Which is why I HAD to go. Back in 1998, Rosie O’Donnell was host of the Tony Awards. The show opened with her doing a number about how she wants to be a diva. Patti Lupone appeared singing a minute from “Don’t cry for me, Argentina”, showing inches of cleavage and seeming a little embarrassed. Most memorably, Jennifer Holliday sang a minute from “And I am telling you I’m not going” from *Dreamgirls*. This performance is an utter terror of eyes bugging out of the head, the jaw moving back and forth like a horse, cawing like a crow (four times!), and gasping for breath like a Hoover with a clog. And her singing is just as scary. I taped this and shared it with Karen Miller on her visit to Madison in 2002, just before I moved to NYC. She was aghast and amazed, and we’ve since shown this bit at nearly every gathering of our group for the last five years. My friend Jim Campbell transferred it to DVD, because I was afraid the tape would one day dissolve, after so much use, and so much rewinding over the eight priceless seconds at the end of Ms. Holliday’s performance.
ANYWAY, Betty Buckley is the last diva to sing, and she does a minute from “Memory”, wearing a black gown and feather boa, trying to sing and arrange her hair at the same time, and makes some strange choices when it comes to vowels. The last line of the song is , “Look, a new day has begun”, and her sound on the “oo” on “new” could kill small game at fifty feet. A solo concert by her at Town Hall sounded very promising.
Here's that whole number from the Tonys:
First off, on my way up the stairs to the balcony the woman ahead of me made me think, “Does an old woman in a white fringed shawl made of an acrylic fiber have the right to walk with such assured elegance?” And the answer is an emphatic Yes!

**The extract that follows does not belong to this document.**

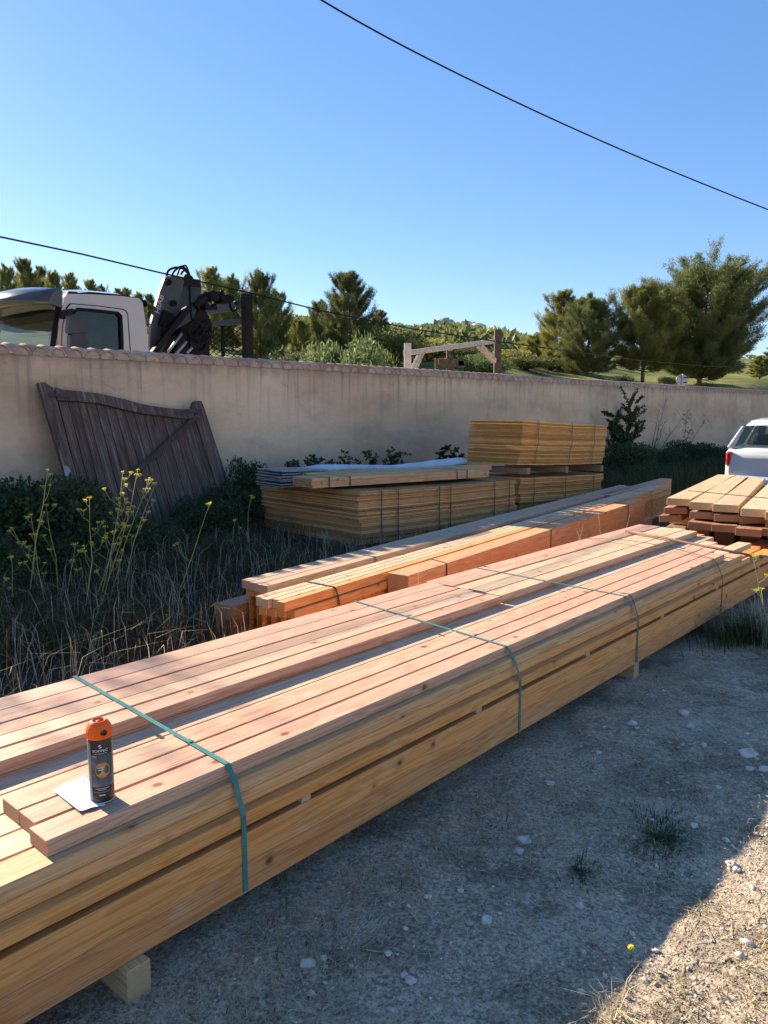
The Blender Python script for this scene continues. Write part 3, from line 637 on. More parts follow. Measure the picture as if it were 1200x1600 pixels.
for k in range(20):
    a=2*math.pi*k/20
    bx(bm,(math.cos(a)*(r0+.0002),math.sin(a)*(r0+.0002),z0+.015),(.0012,.002,.022),rot=Matrix.Rotation(a,4,'Z'))
fin(bm,'grip_rib',M_OR,cpo)
bm=bmesh.new(); lathe(bm,[(.0,z0+.0395),(.008,z0+.0395),(.008,z0+.044),(.006,z0+.0455),(0,z0+.0455)],20); fin(bm,'valve_button',simple('dark_red_valve',(.35,.02,.01),.4),cpo)
def oncan(u,v,off,r=rc):                     # u: metres round the can from the facing line, v: height
    a=-math.pi/2+.12+u/r; return Vector((math.cos(a)*(r+off),math.sin(a)*(r+off),v))
bm=bmesh.new()                               # nozzle window: dark oval on the shoulder
c0=oncan(.018,z0+.023,0,r0); seg=20; rows_=[]
for j in range(6):
    rr=(j/5); row=[]
    for k in range(seg):
        a=2*math.pi*k/seg; u=.021+math.cos(a)*.0115*rr; v=z0+.0235+math.sin(a)*.0125*rr
        rad=r0 if v<z0+.022 else r0-.0005-(v-z0-.022)*.42-((v-z0-.022)/.0145)**2*.0012
        aa=-math.pi/2+.12+u/r0; row.append(bm.verts.new((math.cos(aa)*(rad+.0022-.002*rr*rr),math.sin(aa)*(rad+.0022-.002*rr*rr),v)))
    rows_.append(row)
for a,b in zip(rows_,rows_[1:]):
    for k in range(seg): bm.faces.new((a[k],a[(k+1)%seg],b[(k+1)%seg],b[k]))
fin(bm,'nozzle_window',M_CAN,cpo,smooth=True)
def patch(name,u0,u1,v0,v1,mat,off=.0004,parent=None):
    bm=bmesh.new(); n=16
    a=[bm.verts.new(oncan(u0+(u1-u0)*i/n,v0,off)) for i in range(n+1)]; b=[bm.verts.new(oncan(u0+(u1-u0)*i/n,v1,off)) for i in range(n+1)]
    for i in range(n): bm.faces.new((a[i],a[i+1],b[i+1],b[i])).smooth=True
    return fin(bm,name,mat,parent or can)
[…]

Karen Miller has been my date for many TDF events, and we always comment on how our seats are in what we call The TDF Ghetto. True, they’re far away from the stage, but more importantly they’re populated by pain-in-the-ass old New Yorkers. They invariably crack me up.
Here’s the scene. There are five empty seats in the row ahead of me. An old couple walks up to the seats:
HIM: Are these our seats?
HER: I don’t know.
HIM: It looks like our seats.
HER: OK, let’s sit down.
HIM: But wait, is this number 38?
HER: Yes.
HIM: But it might be 36.
HER: Why do you say that.
HIM: On this armrest it says 38, on this one it says 36.
HER: So which one is it?
HIM: How the hell am I supposed to know!
ME: Excuse me, I think I can help.
HIM: Really.
HER: Yes. The seat you’re standing in front of is seat 36.
HIM: How do you know that.
ME: This seat, the seat on the aisle is seat 40.
HIM: [snide] No, it’s not, it’s seat 42.
ME: Uh, no, it’s not.
HIM: Yes it is, it says right there, “42”.
ME: Uh, no - - on this armrest it says “40”, and on the other it says…D. It’s row D.
HIM: [silence]
HER: So where the hell are we sitting?
ME: You can sit wherever you want.
NEW WOMAN: Excuse me, these are our seats.
HIM: Oh, are they?
NEW WOMAN: Yes, they are.
HIM: How can you be so sure?
NEW WOMAN: Well, we have seats 38 and 40, and these are those seats.
HIM: Well, what the hell seats do we have?
HER: Give me your ticket. Give it to me. Give it to me NOW.
HIM: OK, OK, don’t get excited…
HER: [heavy sigh] We’re in 30 and 32.
HIM: What?
HER: Look, right here! 30 and 32!
HIM: [squinting] That’s a 2? I was sure that was an 8.
NEW WOMAN: Would you mind if we sat down?
HIM: Yeah, yeah, we’re sitting down already.
Her band (piano, drums, bass, and saxophone) came onstage and played a brief new agey piece that had a circa 1985 Windham Hill aura about it. Not a good sign. She came out and the crowd went wild. I didn’t know her first song, and she spent the instrumental break dancing in a way that reminded me of one of my aunts dancing at a wedding - - heart-warming, but not the sort of thing you want to be seen outside the family circle. I thought we were in for a doozy of an evening.
But then she sang “Stardust”:
And now the purple dusk of twilight time
Steals across the meadows of my heart…
And I was covered with chills and dissolved in tears! I could not have been more surprised, or more moved. It was a perfect performance of that song, which is really one of the most just plain gorgeous songs around.
She did some other songs, including James Taylor’s “Fire and rain”, which could have been another leaky moment for yours truly, because it’s one of the most heart-breaking songs around - - but the arrangement was too goofy (she did a number of ballads with overinventive arrangements, reimagining songs that are better off left as they are) and she made too much out of it. The other highlight of the first half (and only other high point of the show, if I can dash ahead a bit) was “It might as well be spring”, which she did at a brisk tempo, full of verve.
She ended the first half with “With one look”, her first act show-stopping number from *Sunset Boulevard*. Now, all I know of this show is from having listened to the Glenn Close recording once, but that was enough to tell me that I didn’t need to listen to it again. The final phrase of the song sounded familiar to me, it reminded me of something else - - I searched my brain during the intermission and realized it was note for note the same as the final phrase of a Downy paper towel commercial, “The quilted quicker-picker-upper!” I don’t know which came first, but either Andrew Lloyd Webber’s music is so dreadful that it could easily be stolen for a paper towel ditty and no one would notice, or he stole it from the paper towel ditty. I don’t know which is worse, but I think it’s hard proof that he’s a charlatan. But our Betty, who genuinely seems to believe in his music, gave it her all and made it an exciting moment. Brava to her.